AIM OF THE TASK
Extract only the lines from the start of the entries below to the line with "from mathutils import Vector, Matrix, Euler", inclusive; omit every picture.

++++ PROVIDED MATERIAL

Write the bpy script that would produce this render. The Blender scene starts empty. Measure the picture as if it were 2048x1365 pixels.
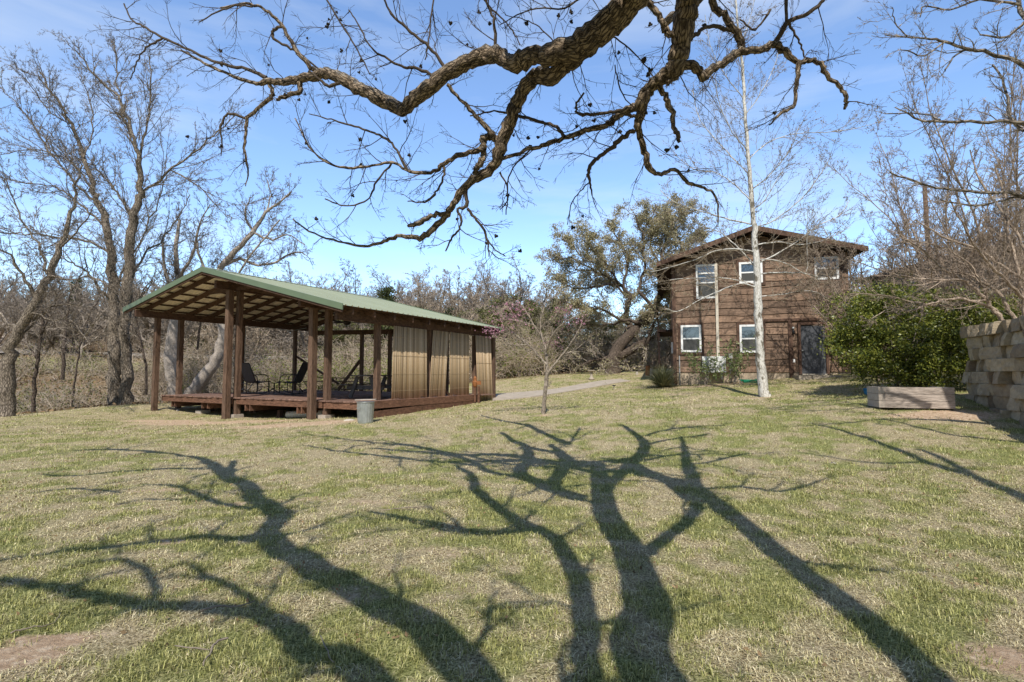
import bpy, math, random
import numpy as np
from mathutils import Vector, Matrix, Euler

random.seed(7)
rng = np.random.default_rng(7)
scene = bpy.context.scene
col = scene.collection

# ------------------------------------------------------------------ camera maths
F = 1032.0                      # focal length in pixels of a 2048 wide picture
PITCH = math.atan(65.5 / F)
CAM = (0.0, 0.0, 1.5)

def ray(px, py):
    u = (px - 1024) / F; v = (682.5 - py) / F
    dy = math.cos(PITCH) - v * math.sin(PITCH)
    return (u / dy, 1.0, (math.sin(PITCH) + v * math.cos(PITCH)) / dy)
def P(px, py, Y):
    r = ray(px, py); return np.array([r[0] * Y, Y, 1.5 + r[2] * Y])
def solve(px, py, b, d):        # ray against the vertical plane b + s*d ; gives s, z, Y
    r = ray(px, py)
    det = -r[0] * d[1] + d[0]
    Y = (-b[0] * d[1] + d[0] * b[1]) / det; s = (r[0] * b[1] - b[0]) / det
    return s, 1.5 + r[2] * Y, Y

SUN_EL = math.radians(50); SD = np.array([0.065, 1.0]); SD /= np.linalg.norm(SD)
TAN = math.tan(SUN_EL)

# ------------------------------------------------------------------ terrain
CTRL = [
 (-12,-20,0),(0,-20,0),(12,-20,0.1),(-6,-4,0),(0,-4,0),(6,-4,0.05),(0,0,0),(-3,3,0),(3,3,0),(0,6,0.01),(-5,6,0),(5,6,0.06),
 (-14,4,-.15),(14,2,.3),(-9,12,.02),(-3,10,.03),(2,10,.14),(6,10,.36),(9.9,10,.56),(9.4,12,.8),(11,12.4,.95),(13,9,.7),(16,16,1.4),
 (-13,19,.0),(-10.8,19.7,.0),(-7,17,.04),(-5.9,15,.12),(-2.8,13.5,.2),(.85,14,.41),(4,14,.52),(8.3,17,.76),(3,19,.62),(-.5,21.5,.45),
 (-17,22.3,.15),(-18.5,19,-.05),(-9,26,.25),(-14,24,.2),(-4,26,.4),(5.4,26,1.07),(7.2,23.2,1.0),(12.5,21,1.40),(16,20,1.6),(6.5,32,1.55),(1,30,1.2),(-6,31,.6),
 (-22,24.5,-1.0),(-26,24,-1.3),(-30,22,-1.4),(-24,20,-.4),(-30,18,-.7),(-19,27.5,-.9),(-22,31,-.6),(-32,30,-.3),(-16,33,-.2),(-27,35,1.0),(-30,42,2.2),(-18,42,1.6),(-40,46,3.2),(-38,40,2.2),(-22,48,2.7),
 (-36,49,3.15),(-27,50.5,3.0),(-46,50,3.3),(-18,52,2.9),(-36,44,2.6),(-48,40,2.0),
 (-10,44,1.6),(0,42,1.8),(12,44,2.2),(25,40,2.6),(24,20,1.8),(20,8,1.2),(-60,70,7),(-30,75,7),(0,75,6),(30,75,6),(60,70,5),(40,30,3),(-45,20,0),(-45,0,-.5),(45,0,1),
]
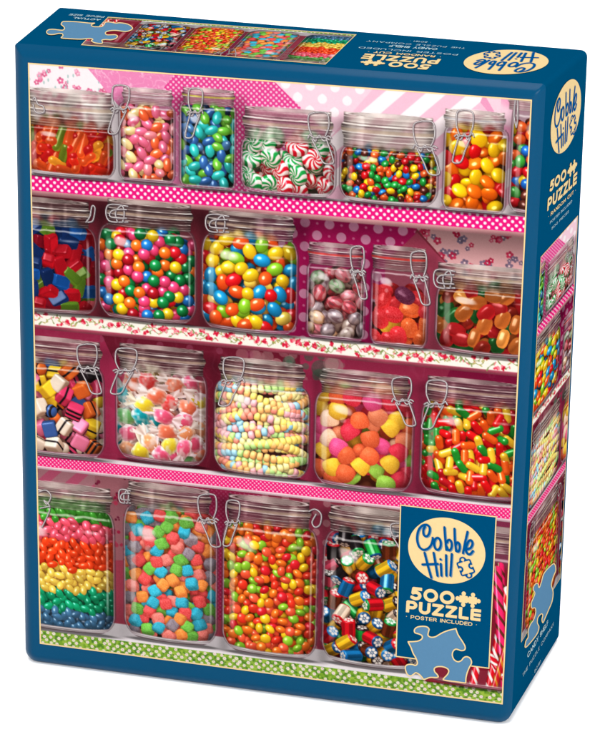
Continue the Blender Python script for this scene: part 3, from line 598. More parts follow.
# 17 gumdrops
J = jar(16, 313, 414.5, 490.5, 372, 396, 390, (320, 410), sh=20, rb=17, bulge=7)
def drop_rot():
    a, b = rs.rand()*6.283, .75 + .75*rs.rand(); ca, sa, cb, sb = np.cos(a), np.sin(a), np.cos(b), np.sin(b)
    return np.array([[ca, -sa, 0], [sa, ca, 0], [0, 0, 1]]) @ np.array([[1, 0, 0], [0, cb, -sb], [0, sb, cb]])
drop = [make_sprite('dome', (9.8, 9.8, 12.5), drop_rot(), bumpy=.10) for _ in range(22)]
fill(J, drop, pick((222, 44, 66, 3.4), (250, 190, 50, 2.8), (240, 96, 52, 3), (232, 74, 130, 1.3), (150, 200, 70, .7), (250, 196, 160, .9), (244, 130, 90, 1.4)), 17.5, .1, .3, sug=.28, layers=3, dark=.42)
finish('sugared gumdrops', J, wire_right(390, 377, 417, 426))
# 18 fruit capsules
J = jar(17, 419, 526, 499.5, 380, 405, 408, (426, 522), sh=20, rb=17, bulge=7)
pill = bank('cap', (4.9, 3.9, 3.9), 22, .8)
fill(J, pill, pick((226, 26, 30, 4), (244, 96, 30, 2.6), (40, 150, 50, 2), (240, 190, 50, 2.4), (190, 26, 34, 1)), 10.2, .85, .25, layers=4, dark=.42)
finish('fruit capsules', J, wire_left(420, 380, 449, 429))
# 19 rainbow layers
J = jar(18, 8, 116, 631, 484, 508, 503, (14, 112), sh=24, rb=19, bulge=9, el=3.5)
sm = bank('ell', (6.2, 4.1, 3.9), 22)
by = [c2(70, y)[1] for y in (519, 542, 567, 589, 611)]
def rain(y, r):
    y = y + r.randn()*4
    return [rgb(74, 168, 56), rgb(246, 92, 116), rgb(252, 76, 34), rgb(255, 216, 92), rgb(26, 166, 116), rgb(70, 116, 154)][int(np.searchsorted(by, y))]*(.9 + .15*r.rand())
fill(J, sm, rain, 8.2, .6, .35, layers=4, dark=.38)
finish('jelly beans in rainbow layers', J, [[(38, 492), (46, 490), (51, 496), (47, 504), (44, 500), (50, 508), (42, 527)], [(40, 508), (50, 506)]])
# 20 sour cubes
J = jar(19, 123, 218.5, 643, 486, 510, 512, (127, 211), sh=27, rb=19, bulge=9, el=3.5)
sc = bank('sup', (6.7, 6.5, 6.3), 22, 1., e=4., k=4., bumpy=.12)
fill(J, sc, pick((236, 70, 70, 3), (248, 136, 56, 2.4), (100, 180, 60, 2.2), (40, 164, 196, 2.4), (132, 118, 130, 1.6), (246, 120, 110, 2)), 12.8, .05, .2, sug=.42, layers=3, dark=.42)
finish('sour sugar cubes', J, wire_right(196, 494, 222, 547), extra=loop_left(118.5, 489, 131, 503))
# 21 chewy fruit drops
J = jar(20, 221.4, 318.5, 656.5, 498.5, 525, 528, (227, 311), sh=27, rb=19, bulge=9, el=3.5)
dr = bank('ell', (5.8, 5.6, 4.0), 22)
fill(J, dr, pick((244, 116, 40, 3.4), (232, 60, 40, 2.2), (250, 200, 40, 2.4), (134, 190, 50, 2.4), (240, 90, 60, 1.6), (214, 36, 46, 1)), 10.6, .6, .1, layers=4, dark=.42)
finish('chewy fruit drops', J, wire_left(222, 500, 241, 546), extra=[[(309, 511), (315, 509), (321, 514), (320, 524), (315, 527), (312, 522), (316, 514)]])
# 22 hard candies with flowers
J = jar(21, 321.5, 423, 668, 509.5, 535, 535, (329, 414), sh=27, rb=19, bulge=9, el=3.5)
hc = bank('sup', (7.2, 7.2, 10.6), 26, .8, e=2., k=9.)
ENDS = [rgb(26, 110, 180), rgb(26, 130, 60), rgb(196, 24, 34), rgb(40, 28, 30), rgb(20, 70, 120)]
def hcp(Q, N, base, r):
    e = ENDS[r.randint(5)]; a = np.arctan2(Q[..., 1], Q[..., 0]); rd = np.hypot(Q[..., 0], Q[..., 1]); cap = (np.abs(Q[..., 2]) > .82)
    pet = smooth(.12, -.12, np.abs(rd - .48) - .30*np.abs(np.cos(a*3 + .4)))*smooth(.1, .2, rd) + smooth(.14, .08, rd)
    endc = e*(1 - pet[..., None]) + rgb(248, 240, 232)*pet[..., None]
    s = smooth(-.1, .1, np.sin(a*5)); side = base*(.72 + .28*s[..., None])
    return np.where(cap[..., None], endc, side)
fill(J, hc, pick((244, 190, 40, 3), (26, 110, 170, 2.2), (214, 26, 40, 2.2), (30, 150, 60, 1.8), (110, 50, 26, 1), (236, 80, 110, 1), (240, 214, 190, .6), (30, 24, 26, .4)), 17.2, .6, .1, pat=hcp, layers=3, dark=.55)
finish('striped hard candies', J, wire_right(389, 523, 408, 550))
# 23 candy canes
J = jar(22, 425, 560, 690, 527, 552, 560, (430, 556), sh=27, rb=17, bulge=7, el=3.5)
sl = box(J['cx'] - J['R'], J['fill'], J['cx'] + J['R'], J['yb']); over(sl, rgb(120, 22, 40), smooth(0, 40, YY[sl] - J['fill'])*.85*(np.abs(XX[sl] - J['cx']) < J['R'] - 6), J['id'] + 1)
for (a, b, w, c, d) in [((500, 566), (505, 700), 4.2, (232, 40, 100), (92, 44, 32)), ((492, 582), (470, 700), 4, (214, 30, 44), (240, 225, 220)), ((507, 590), (488, 694), 4.2, (206, 24, 36), (242, 230, 226)), ((497, 570), (502, 655), 4.8, (238, 44, 104), (96, 46, 34)), ((480, 640), (512, 690), 4, (206, 24, 40), (240, 230, 226)), ((505, 650), (490, 700), 3.4, (190, 30, 40), (200, 120, 40))]:
    A, B_ = c2(*a), c2(*b); x0, y0 = np.minimum(A, B_) - 20; x1, y1 = np.maximum(A, B_) + 20; sl = box(x0, y0, x1, min(y1, J['yb'] - 10)); X, Y = XX[sl], YY[sl]; dv = B_ - A; Ln = np.hypot(*dv); dv /= Ln
    t = np.clip((X - A[0])*dv[0] + (Y - A[1])*dv[1], 0, Ln); px, py = X - A[0] - t*dv[0], Y - A[1] - t*dv[1]; dd = np.hypot(px, py); s = px*dv[1] - py*dv[0]; W = w*K
    st = smooth(.1, -.1, np.sin((t - s*1.6)/W*1.9) - .45)[..., None]; col = rgb(*c)*st + rgb(*d)*(1 - st); col = col*(.55 + .5*np.sqrt(np.clip(1 - (s/W)**2, 0, 1)))[..., None] + .5*np.exp(-((s/W + .4)/.13)**2)[..., None]
    over(sl, col, smooth(W + 1, W - 1, dd)*(np.abs(X - J['cx']) < J['R'] - 6), J['id'] + 1)
finish('striped candy sticks', J)
cv = np.clip(cv, 0, 1)**.95*np.array([1.02, 1., .985], np.float32); cv = .78*cv + .22*smooth(0, 1, cv)
g = cv.mean(-1, keepdims=True); cv = np.clip(g + (cv - g)*1.02, 0, 1); cv = np.clip(cv + .012*np.random.RandomState(2).randn(CH, CW, 1), 0, 1).astype(np.float32)

# raised flat of the front, 3 mm proud of the crease
FLAT = {k: a3(v) for k, v in FLV.items()}
def outline(q, rad, inset=0., n=6):
    """closed outline of quad q = (tl, tr, br, bl) with rounded corners"""
    P = [a3(p, float) for p in q]
    if inset:
        e = []
        for i in range(4):
            a, b, c = P[i - 1], P[i], P[(i + 1) % 4]; u = (a - b)/np.linalg.norm(a - b); v = (c - b)/np.linalg.norm(c - b); e.append(b + (u + v)*inset)
        P = e
    out = []
    for i in range(4):
        a, b, c = P[i - 1], P[i], P[(i + 1) % 4]; u = (a - b)/np.linalg.norm(a - b); v = (c - b)/np.linalg.norm(c - b); r = rad[i]
        cen = b + (u + v)*r
        for t in np.linspace(0, math.pi/2, n): out.append(cen - v*r*math.cos(t)*1. - u*r*math.sin(t) if False else cen - v*r*math.cos(t) - u*r*math.sin(t))
    return out
def ring_mesh(rings, cap0=False, cap1=False):
    V = []; F = []; n = len(rings[0])
    for r in rings: V += list(r)
    for k in range(len(rings) - 1):
        for i in range(n):
            j = (i + 1) % n; F.append((k*n + i, k*n + j, (k + 1)*n + j, (k + 1)*n + i))
    if cap0: F.append(tuple(range(n)))
    if cap1: F.append(tuple(reversed([(len(rings) - 1)*n + i for i in range(n)])))
    return V, F
fq = (FR['tl'], FR['tr'], FR['br'], FR['bl']); bq = (BK['tl'], BK['tr'], BK['br'], BK['bl'])
lerpq = lambda t: tuple(a*(1 - t) + b*t for a, b in zip(fq, bq))
RADF = (.0012, .0016, .0056, .0050); RADB = (.0010, .0026, .0022, .0016)
body_rings = [outline(lerpq(0), RADF)] + [outline(lerpq(t), a3(RADF)*(1 - t) + a3(RADB)*t) for t in (.02, .3, .6, .97)]
body_rings += [outline(lerpq(1 - .012*(1 - math.sin(k))), RADB, inset=.0009*(1 - math.cos(k))) for k in (.4, .9, 1.57)]
V, F = ring_mesh(body_rings, cap1=True); mesh('box_body', V, F, M_BLUE, box_root, smooth=False)
FD = .003; INS = .0046
fr = []
fwd = a3((0, -1, -.004)); 
for t in np.linspace(0, 1, 10):
    # from the crease up over the soft shoulder to the flat
    fr.append([p + a3((0, -FD*(1 - (1 - t)**2), 0)) for p in outline(fq, tuple(a3(RADF)*(1 - .7*t)), inset=INS*t)])
V, F = ring_mesh(fr, cap1=True)
V = a3(V); 
F[-1] = tuple(reversed(F[-1])); 
fp = mesh('front_panel', V, F, M_FRONT, box_root, smooth=True)
for f in fp.data.polygons:
    if len(f.vertices) > 4: f.use_smooth = False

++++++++

RESULT
Write the bpy script that would produce this render. The Blender scene starts empty. Measure the picture as if it were 2048x1365 pixels.
import bpy, math, random
import numpy as np
from mathutils import Vector, Matrix, Euler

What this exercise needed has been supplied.